In Situ Formation of Relic Landscapes By Fluvial Processes

Abstract:

Elevated low-relief landscapes are often interpreted as “relic” and characteristics such as low erosion rates or low relief are assumed to reflect pre-uplift tectonic conditions. We present here an alternative model whereby high elevation, low-relief landscapes develop in situ by purely fluvial processes. We argue that changes in tectonic regime result in change of uplift rate, but also deform the surface, thereby inducing changes in the river channel network through capture and divide migration. Loss of drainage area leads to lower erosion rate through lower river discharge and thus to higher surface uplift rate as erosion fails to keep up with tectonic uplift. Branches of a river network that lose area are thus raised to higher elevation where they have a predisposition towards further area loss, triggering a positive feedback, potentially including runaway conditions in which erosion rates and drainage area tend towards zero. Such conditions produce high-elevation, low relief, low erosion-rate branches of a river network that could be misconstrued as relic landscapes.
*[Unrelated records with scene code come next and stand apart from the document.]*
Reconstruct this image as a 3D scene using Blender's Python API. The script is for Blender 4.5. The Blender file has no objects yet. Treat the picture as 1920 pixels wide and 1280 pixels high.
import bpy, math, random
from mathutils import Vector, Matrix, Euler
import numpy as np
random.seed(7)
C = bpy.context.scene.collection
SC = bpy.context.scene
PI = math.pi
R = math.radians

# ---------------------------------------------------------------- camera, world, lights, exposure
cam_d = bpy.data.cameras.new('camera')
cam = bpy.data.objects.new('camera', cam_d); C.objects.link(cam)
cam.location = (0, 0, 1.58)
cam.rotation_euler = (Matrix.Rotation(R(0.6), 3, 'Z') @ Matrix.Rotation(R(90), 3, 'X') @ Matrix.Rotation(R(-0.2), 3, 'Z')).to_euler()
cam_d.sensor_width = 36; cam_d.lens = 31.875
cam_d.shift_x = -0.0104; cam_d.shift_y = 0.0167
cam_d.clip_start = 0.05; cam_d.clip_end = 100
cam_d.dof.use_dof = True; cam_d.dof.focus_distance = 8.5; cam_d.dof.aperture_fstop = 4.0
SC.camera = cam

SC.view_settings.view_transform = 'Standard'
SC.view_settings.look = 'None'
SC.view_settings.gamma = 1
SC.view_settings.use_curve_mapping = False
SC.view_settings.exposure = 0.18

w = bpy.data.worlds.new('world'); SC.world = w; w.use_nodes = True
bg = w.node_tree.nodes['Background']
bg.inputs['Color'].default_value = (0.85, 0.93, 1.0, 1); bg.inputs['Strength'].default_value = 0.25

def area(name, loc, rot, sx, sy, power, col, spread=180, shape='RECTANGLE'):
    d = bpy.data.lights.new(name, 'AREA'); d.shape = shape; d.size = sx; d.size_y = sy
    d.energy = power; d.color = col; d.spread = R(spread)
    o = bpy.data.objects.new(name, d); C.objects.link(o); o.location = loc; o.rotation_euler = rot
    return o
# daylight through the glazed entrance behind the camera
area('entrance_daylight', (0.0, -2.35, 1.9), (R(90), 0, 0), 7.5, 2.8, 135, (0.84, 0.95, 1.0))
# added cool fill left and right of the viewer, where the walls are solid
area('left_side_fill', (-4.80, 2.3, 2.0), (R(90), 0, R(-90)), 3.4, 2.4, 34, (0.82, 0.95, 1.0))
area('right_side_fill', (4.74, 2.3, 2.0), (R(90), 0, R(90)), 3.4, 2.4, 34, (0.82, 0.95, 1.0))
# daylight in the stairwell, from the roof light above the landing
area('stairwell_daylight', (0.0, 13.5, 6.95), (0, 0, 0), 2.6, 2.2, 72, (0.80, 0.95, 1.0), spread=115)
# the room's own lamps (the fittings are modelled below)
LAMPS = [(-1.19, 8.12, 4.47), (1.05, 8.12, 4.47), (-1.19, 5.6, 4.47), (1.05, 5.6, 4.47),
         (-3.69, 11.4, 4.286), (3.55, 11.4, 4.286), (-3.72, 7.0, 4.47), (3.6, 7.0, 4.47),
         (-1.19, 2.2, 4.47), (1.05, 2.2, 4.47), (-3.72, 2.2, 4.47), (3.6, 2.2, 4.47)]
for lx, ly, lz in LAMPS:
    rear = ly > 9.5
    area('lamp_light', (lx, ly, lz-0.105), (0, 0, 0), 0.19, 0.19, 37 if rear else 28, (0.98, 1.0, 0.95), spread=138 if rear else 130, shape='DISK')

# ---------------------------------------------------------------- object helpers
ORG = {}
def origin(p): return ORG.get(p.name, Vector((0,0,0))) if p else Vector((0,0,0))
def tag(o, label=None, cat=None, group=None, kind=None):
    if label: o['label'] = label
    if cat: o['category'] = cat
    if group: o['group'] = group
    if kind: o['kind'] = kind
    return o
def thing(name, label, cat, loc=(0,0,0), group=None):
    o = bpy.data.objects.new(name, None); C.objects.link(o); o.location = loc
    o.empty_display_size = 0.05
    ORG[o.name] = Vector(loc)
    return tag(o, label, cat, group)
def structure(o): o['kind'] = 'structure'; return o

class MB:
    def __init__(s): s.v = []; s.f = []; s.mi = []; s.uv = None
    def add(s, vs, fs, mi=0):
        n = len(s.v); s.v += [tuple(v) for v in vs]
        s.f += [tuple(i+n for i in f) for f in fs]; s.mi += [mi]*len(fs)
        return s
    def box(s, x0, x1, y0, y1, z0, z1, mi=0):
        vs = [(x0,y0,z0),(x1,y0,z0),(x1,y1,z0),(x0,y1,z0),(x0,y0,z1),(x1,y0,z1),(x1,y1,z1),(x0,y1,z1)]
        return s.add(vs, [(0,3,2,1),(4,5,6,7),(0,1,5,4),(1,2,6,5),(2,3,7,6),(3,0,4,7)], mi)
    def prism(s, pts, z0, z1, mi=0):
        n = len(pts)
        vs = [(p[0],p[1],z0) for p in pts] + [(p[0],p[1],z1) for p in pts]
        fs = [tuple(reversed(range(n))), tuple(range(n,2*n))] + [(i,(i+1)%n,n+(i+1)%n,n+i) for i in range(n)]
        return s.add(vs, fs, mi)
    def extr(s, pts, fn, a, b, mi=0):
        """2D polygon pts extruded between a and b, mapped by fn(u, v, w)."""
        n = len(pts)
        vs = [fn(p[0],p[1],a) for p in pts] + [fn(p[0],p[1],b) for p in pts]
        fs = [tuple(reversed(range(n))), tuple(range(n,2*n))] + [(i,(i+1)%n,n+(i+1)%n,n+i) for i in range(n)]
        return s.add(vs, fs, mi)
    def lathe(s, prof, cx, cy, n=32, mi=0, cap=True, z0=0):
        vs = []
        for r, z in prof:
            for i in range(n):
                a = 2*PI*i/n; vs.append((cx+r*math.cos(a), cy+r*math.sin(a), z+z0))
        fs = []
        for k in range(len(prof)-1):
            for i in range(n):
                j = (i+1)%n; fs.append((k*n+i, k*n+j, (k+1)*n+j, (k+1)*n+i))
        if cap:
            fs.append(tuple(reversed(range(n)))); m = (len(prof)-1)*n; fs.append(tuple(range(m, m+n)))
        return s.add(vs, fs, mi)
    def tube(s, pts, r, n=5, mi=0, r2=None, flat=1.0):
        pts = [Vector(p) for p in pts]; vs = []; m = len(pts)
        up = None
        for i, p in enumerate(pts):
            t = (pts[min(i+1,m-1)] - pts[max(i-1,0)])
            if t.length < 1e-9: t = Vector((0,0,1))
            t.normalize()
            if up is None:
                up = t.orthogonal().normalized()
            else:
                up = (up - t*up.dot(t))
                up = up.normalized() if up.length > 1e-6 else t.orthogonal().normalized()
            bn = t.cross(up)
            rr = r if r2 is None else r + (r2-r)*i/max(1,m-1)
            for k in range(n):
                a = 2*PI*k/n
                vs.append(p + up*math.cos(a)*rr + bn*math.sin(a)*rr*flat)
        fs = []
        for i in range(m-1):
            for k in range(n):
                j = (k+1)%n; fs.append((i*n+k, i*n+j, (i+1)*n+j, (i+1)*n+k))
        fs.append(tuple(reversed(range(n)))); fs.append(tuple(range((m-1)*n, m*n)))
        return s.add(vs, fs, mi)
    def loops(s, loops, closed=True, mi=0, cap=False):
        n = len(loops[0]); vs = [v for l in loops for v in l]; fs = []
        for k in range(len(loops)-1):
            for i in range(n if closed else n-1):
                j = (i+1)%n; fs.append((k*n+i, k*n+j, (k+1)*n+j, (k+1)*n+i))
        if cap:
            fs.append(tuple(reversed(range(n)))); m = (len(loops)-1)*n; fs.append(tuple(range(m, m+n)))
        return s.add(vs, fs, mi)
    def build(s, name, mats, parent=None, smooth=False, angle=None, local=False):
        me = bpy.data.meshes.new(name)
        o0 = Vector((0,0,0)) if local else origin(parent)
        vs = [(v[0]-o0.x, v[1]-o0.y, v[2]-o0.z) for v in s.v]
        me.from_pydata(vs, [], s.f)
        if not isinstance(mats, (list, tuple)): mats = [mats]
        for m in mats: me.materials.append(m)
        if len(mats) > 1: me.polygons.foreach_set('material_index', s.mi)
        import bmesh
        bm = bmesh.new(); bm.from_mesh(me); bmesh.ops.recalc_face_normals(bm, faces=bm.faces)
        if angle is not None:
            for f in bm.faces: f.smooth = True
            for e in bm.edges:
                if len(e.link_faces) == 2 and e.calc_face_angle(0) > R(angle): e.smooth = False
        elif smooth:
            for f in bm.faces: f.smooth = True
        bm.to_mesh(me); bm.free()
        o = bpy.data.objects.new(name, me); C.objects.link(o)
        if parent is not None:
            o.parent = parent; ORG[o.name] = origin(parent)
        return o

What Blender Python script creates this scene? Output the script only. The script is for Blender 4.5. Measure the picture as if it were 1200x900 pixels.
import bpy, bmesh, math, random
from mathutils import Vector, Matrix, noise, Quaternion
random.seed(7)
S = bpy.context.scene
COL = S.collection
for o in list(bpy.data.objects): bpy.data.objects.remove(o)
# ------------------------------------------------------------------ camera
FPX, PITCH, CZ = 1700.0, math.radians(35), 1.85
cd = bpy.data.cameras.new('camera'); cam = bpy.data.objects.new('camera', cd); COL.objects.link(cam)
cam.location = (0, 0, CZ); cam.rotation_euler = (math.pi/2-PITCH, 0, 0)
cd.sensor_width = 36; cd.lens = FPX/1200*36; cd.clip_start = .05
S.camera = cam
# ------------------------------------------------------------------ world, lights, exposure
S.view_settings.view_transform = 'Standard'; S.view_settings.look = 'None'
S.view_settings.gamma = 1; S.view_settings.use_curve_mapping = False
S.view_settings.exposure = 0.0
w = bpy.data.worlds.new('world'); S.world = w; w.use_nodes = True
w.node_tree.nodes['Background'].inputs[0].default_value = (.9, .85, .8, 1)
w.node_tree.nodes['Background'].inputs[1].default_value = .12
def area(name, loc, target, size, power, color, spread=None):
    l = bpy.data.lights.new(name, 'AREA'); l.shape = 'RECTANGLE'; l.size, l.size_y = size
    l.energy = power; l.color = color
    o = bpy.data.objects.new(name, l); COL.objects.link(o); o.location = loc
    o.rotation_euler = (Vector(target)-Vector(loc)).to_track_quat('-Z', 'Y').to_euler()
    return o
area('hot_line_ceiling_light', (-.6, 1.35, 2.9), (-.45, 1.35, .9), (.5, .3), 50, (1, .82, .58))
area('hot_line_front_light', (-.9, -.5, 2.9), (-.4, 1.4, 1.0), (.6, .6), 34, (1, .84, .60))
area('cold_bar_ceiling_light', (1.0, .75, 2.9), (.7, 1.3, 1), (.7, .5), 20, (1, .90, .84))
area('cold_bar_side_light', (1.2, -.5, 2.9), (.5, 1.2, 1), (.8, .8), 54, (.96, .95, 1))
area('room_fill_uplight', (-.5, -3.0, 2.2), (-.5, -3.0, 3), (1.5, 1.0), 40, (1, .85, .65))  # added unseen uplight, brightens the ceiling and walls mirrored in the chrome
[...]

We test this model by analyzing river profiles of several previously identified relic landscapes in the eastern Tibetan plateau region and in the Central Range of Taiwan. We apply two tests. First we check kinematic wave travel times to the relic and surrounding regions to test if there is a common uplift history with an increase in uplift rate that has not yet reached the relic. Second, we measure the channel steepness and channel profiles inside and outside the relic region to test for divide mobility and evidence of area capture. In every case examined, we find no common uplift history and widespread evidence that divides surrounding a relic landscape are moving inward, pirating drainage area and lowering erosion rates. This supports the model for in situ formation of these landscapes by progressive drainage area loss.